# Data excerpt start

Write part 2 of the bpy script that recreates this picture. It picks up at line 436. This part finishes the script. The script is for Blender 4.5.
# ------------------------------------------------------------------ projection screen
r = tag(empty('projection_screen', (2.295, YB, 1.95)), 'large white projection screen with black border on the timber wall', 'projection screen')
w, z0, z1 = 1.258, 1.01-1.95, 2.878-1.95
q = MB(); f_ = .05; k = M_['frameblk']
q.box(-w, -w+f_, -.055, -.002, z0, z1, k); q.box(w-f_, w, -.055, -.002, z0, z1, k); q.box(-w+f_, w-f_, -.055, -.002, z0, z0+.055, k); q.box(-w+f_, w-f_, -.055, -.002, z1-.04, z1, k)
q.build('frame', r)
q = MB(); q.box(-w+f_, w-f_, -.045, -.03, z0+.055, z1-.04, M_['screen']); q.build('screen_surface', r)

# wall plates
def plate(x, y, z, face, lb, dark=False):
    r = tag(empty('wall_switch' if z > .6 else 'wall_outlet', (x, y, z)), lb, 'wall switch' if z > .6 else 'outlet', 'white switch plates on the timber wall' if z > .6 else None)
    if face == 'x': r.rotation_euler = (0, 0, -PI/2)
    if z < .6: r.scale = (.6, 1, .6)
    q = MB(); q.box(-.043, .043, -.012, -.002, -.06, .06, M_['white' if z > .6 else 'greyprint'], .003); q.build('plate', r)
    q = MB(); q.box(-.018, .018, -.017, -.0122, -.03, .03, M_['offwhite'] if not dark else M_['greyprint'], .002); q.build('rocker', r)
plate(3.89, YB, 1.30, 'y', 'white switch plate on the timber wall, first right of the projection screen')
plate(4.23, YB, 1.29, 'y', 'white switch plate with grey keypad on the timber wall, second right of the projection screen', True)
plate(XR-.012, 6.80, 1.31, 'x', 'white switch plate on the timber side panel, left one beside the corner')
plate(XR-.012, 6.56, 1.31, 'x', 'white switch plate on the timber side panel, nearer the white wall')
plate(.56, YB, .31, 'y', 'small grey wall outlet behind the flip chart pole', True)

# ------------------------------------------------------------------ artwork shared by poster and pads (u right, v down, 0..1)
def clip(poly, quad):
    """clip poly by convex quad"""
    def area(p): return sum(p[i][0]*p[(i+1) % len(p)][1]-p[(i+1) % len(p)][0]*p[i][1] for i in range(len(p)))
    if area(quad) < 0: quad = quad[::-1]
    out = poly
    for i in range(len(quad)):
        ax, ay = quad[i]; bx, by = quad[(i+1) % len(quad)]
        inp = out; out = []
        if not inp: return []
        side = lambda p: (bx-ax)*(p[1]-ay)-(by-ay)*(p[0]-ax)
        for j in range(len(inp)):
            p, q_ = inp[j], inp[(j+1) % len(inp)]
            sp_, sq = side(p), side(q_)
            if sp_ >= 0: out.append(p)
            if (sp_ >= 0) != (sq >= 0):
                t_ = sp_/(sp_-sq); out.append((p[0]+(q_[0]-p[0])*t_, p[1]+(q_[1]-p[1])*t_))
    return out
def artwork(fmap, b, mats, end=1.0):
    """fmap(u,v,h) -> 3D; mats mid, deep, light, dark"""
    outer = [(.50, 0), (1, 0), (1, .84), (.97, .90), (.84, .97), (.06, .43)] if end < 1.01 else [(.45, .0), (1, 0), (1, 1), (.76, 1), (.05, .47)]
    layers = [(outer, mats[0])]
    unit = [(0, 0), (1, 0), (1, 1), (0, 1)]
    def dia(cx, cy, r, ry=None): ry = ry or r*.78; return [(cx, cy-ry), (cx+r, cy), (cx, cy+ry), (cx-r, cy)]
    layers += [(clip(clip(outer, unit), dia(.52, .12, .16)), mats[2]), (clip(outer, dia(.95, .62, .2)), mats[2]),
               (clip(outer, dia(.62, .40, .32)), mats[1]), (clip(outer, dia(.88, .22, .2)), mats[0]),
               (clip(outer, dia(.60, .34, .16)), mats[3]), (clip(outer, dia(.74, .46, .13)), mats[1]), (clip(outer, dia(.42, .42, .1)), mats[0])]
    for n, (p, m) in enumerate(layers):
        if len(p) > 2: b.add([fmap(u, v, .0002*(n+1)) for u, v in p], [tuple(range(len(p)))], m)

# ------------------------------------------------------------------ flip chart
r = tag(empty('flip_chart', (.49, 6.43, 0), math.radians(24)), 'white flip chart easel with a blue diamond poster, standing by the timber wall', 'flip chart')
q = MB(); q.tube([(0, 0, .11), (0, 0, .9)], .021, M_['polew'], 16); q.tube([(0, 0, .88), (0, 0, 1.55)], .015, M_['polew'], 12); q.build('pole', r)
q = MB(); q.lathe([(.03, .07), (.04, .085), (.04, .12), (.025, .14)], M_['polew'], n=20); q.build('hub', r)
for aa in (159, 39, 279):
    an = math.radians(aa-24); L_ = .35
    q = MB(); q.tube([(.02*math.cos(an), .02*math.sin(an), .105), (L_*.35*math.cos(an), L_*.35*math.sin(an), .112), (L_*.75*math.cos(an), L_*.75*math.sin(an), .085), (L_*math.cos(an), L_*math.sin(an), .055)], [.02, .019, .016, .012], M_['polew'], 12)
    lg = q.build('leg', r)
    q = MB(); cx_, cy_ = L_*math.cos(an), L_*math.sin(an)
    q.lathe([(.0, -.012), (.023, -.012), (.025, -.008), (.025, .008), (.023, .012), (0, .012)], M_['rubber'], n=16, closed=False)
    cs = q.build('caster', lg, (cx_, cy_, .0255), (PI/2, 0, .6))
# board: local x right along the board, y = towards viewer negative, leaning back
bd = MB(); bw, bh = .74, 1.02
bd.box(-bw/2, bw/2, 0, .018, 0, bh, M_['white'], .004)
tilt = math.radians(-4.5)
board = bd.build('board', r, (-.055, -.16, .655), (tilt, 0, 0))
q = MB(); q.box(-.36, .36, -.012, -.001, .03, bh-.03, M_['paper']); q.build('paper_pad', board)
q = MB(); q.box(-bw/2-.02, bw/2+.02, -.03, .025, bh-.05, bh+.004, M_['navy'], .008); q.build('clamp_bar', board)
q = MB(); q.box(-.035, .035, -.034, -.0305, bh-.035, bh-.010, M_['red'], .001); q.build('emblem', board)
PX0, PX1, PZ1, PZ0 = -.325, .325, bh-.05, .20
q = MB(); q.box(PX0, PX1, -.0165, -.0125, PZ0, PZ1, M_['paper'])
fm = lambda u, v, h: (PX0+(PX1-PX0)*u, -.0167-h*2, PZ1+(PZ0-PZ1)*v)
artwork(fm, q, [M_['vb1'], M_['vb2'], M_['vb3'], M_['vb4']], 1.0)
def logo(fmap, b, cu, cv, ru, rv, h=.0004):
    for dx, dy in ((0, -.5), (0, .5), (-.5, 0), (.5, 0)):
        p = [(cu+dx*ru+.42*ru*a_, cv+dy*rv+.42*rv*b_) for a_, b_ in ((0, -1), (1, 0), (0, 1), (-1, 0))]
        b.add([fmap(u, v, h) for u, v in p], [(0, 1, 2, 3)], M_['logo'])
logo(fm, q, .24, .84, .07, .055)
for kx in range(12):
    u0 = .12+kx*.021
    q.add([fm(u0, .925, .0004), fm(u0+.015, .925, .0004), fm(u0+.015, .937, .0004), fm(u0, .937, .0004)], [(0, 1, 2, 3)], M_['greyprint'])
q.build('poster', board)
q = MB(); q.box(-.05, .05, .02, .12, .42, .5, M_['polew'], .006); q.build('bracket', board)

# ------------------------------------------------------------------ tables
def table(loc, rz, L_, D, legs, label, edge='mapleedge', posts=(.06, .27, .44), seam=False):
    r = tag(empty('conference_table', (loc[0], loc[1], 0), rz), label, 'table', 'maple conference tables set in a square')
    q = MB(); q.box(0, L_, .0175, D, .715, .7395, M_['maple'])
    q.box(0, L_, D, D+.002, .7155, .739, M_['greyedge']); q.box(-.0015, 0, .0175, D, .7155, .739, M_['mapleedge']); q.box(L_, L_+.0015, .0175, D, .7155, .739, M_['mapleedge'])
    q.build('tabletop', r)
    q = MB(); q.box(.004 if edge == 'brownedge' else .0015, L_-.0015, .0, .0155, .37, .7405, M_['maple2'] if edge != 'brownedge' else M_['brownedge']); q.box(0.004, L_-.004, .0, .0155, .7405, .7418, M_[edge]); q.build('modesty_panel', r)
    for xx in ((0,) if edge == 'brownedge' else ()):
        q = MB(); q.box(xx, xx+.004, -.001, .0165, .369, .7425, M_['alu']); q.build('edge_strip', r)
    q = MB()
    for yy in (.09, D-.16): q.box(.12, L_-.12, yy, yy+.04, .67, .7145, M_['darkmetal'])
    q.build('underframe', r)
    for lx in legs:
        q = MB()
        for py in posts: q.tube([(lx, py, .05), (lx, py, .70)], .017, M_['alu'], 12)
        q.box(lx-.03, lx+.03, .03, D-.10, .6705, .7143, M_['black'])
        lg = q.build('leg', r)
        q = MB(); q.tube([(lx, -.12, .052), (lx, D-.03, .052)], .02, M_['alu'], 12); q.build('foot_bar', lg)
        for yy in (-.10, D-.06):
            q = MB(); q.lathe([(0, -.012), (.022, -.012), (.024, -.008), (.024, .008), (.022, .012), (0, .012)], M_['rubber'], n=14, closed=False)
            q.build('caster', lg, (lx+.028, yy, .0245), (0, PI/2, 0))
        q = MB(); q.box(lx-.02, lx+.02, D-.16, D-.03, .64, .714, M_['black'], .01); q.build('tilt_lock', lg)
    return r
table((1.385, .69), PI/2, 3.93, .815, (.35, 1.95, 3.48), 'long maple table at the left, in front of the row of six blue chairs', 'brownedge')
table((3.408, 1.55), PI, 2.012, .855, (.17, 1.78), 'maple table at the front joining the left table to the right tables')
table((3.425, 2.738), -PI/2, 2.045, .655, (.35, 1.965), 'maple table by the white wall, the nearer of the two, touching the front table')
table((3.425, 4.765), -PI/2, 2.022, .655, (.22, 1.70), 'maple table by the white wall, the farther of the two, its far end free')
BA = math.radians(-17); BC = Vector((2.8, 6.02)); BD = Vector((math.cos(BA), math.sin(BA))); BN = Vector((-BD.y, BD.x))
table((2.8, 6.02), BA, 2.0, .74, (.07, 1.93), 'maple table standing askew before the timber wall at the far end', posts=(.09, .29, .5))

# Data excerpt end

Written problem – Everything from the first line above up to and including the line that contains "plate(.56, YB, .31, 'y', 'small" should be printed exactly; please print only that.

Response to this exercise –
Write part 2 of the bpy script that recreates this picture. It picks up at line 436. This part finishes the script. The script is for Blender 4.5.
# ------------------------------------------------------------------ projection screen
r = tag(empty('projection_screen', (2.295, YB, 1.95)), 'large white projection screen with black border on the timber wall', 'projection screen')
w, z0, z1 = 1.258, 1.01-1.95, 2.878-1.95
q = MB(); f_ = .05; k = M_['frameblk']
q.box(-w, -w+f_, -.055, -.002, z0, z1, k); q.box(w-f_, w, -.055, -.002, z0, z1, k); q.box(-w+f_, w-f_, -.055, -.002, z0, z0+.055, k); q.box(-w+f_, w-f_, -.055, -.002, z1-.04, z1, k)
q.build('frame', r)
q = MB(); q.box(-w+f_, w-f_, -.045, -.03, z0+.055, z1-.04, M_['screen']); q.build('screen_surface', r)

# wall plates
def plate(x, y, z, face, lb, dark=False):
    r = tag(empty('wall_switch' if z > .6 else 'wall_outlet', (x, y, z)), lb, 'wall switch' if z > .6 else 'outlet', 'white switch plates on the timber wall' if z > .6 else None)
    if face == 'x': r.rotation_euler = (0, 0, -PI/2)
    if z < .6: r.scale = (.6, 1, .6)
    q = MB(); q.box(-.043, .043, -.012, -.002, -.06, .06, M_['white' if z > .6 else 'greyprint'], .003); q.build('plate', r)
    q = MB(); q.box(-.018, .018, -.017, -.0122, -.03, .03, M_['offwhite'] if not dark else M_['greyprint'], .002); q.build('rocker', r)
plate(3.89, YB, 1.30, 'y', 'white switch plate on the timber wall, first right of the projection screen')
plate(4.23, YB, 1.29, 'y', 'white switch plate with grey keypad on the timber wall, second right of the projection screen', True)
plate(XR-.012, 6.80, 1.31, 'x', 'white switch plate on the timber side panel, left one beside the corner')
plate(XR-.012, 6.56, 1.31, 'x', 'white switch plate on the timber side panel, nearer the white wall')
plate(.56, YB, .31, 'y', 'small grey wall outlet behind the flip chart pole', True)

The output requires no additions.